Variations of UTF-16 (was: Re: "UNICODE BOMBER STRIKES AGAIN")

From: Doug Ewell (dewell@adelphia.net)
Date: Wed Apr 24 2002 - 02:02:11 EDT


Mark Davis <mark@macchiato.com> wrote:

> You can determine that that particular text is not legal UTF-32*,
> since there be illegal code points in any of the three forms. IF you
> exclude null code points, again heuristically, that also excludes
> UTF-8, and almost all non-Unicode encodings. That leaves UTF-16,
> 16BE, 16LE as the only remaining possibilities. So look at those:
>
> 1. In UTF-16LE, the text is perfectly legal "Ken".
> 2. In UTF-16BE or UTF-16, the text is the perfectly legal "䬀攀渀".
>
> Thus there are two legal interpretations of the text, if the only
> thing you know is that it is untagged. IF you have some additional
> information, such as that it could not be UTF-16LE, then you can
> limit it further.

OK, let me try to understand this again.

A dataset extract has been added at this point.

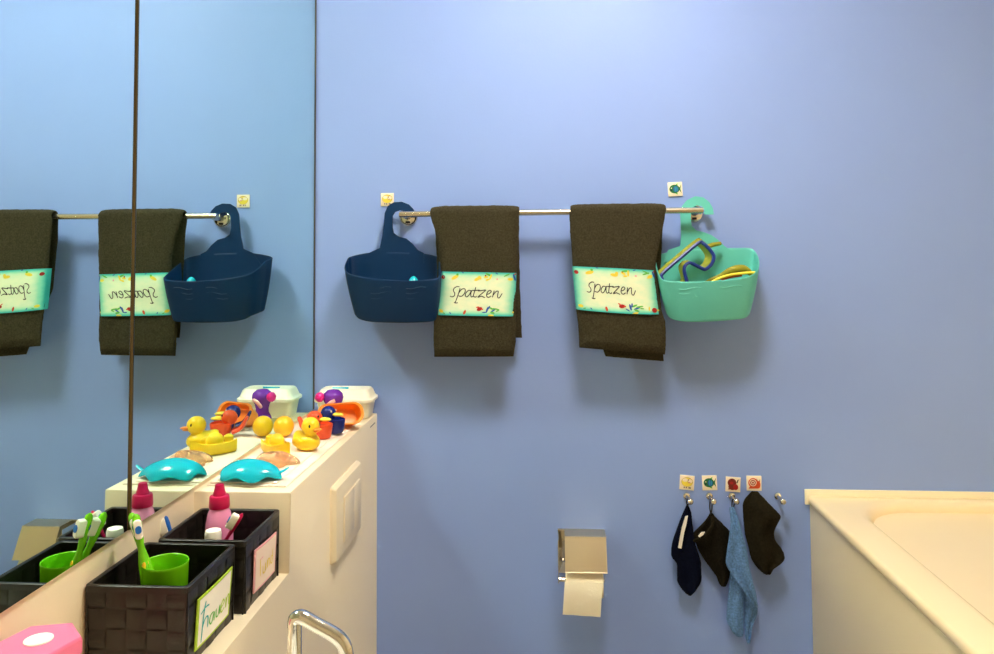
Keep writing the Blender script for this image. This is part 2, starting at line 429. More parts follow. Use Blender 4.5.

I'm sorry, you guys should
know that I'm not just trying to be a gadfly, but despite my efforts I
am still confused over whether an unlabeled, BOM-free sequence may or
may not be treated as little-endian UTF-16.

I think what Mark is saying is that, given Ken's byte sequence:

0x4B 0x00 0x65 0x00 0x6E 0x00

and some reason (heuristics, knowledge of platform, divine guidance,
etc.) to believe that this is Unicode text represented in some flavor of
UTF-16, I have my choice of:

(a) treating it as either "UTF-16BE" or "UTF-16" and decoding it as
U+4B00 U+6500 U+6E00 ("䬀攀渀"), or

(b) treating it as "UTF-16LE" and decoding it as U+004B U+0065 U+006E
("Ken"),

    *BUT*

I must not *call* the sequence "UTF-16," since that term is officially
reserved for BOM-marked text which can be either little- or big-endian,
or BOMless text which must be big-endian.

Is that what I have been missing all along? It's perfectly OK for the
text to be encoded and decoded this way, so long as nobody actually
calls it "UTF-16"? If so, then I've probably been arguing over nothing.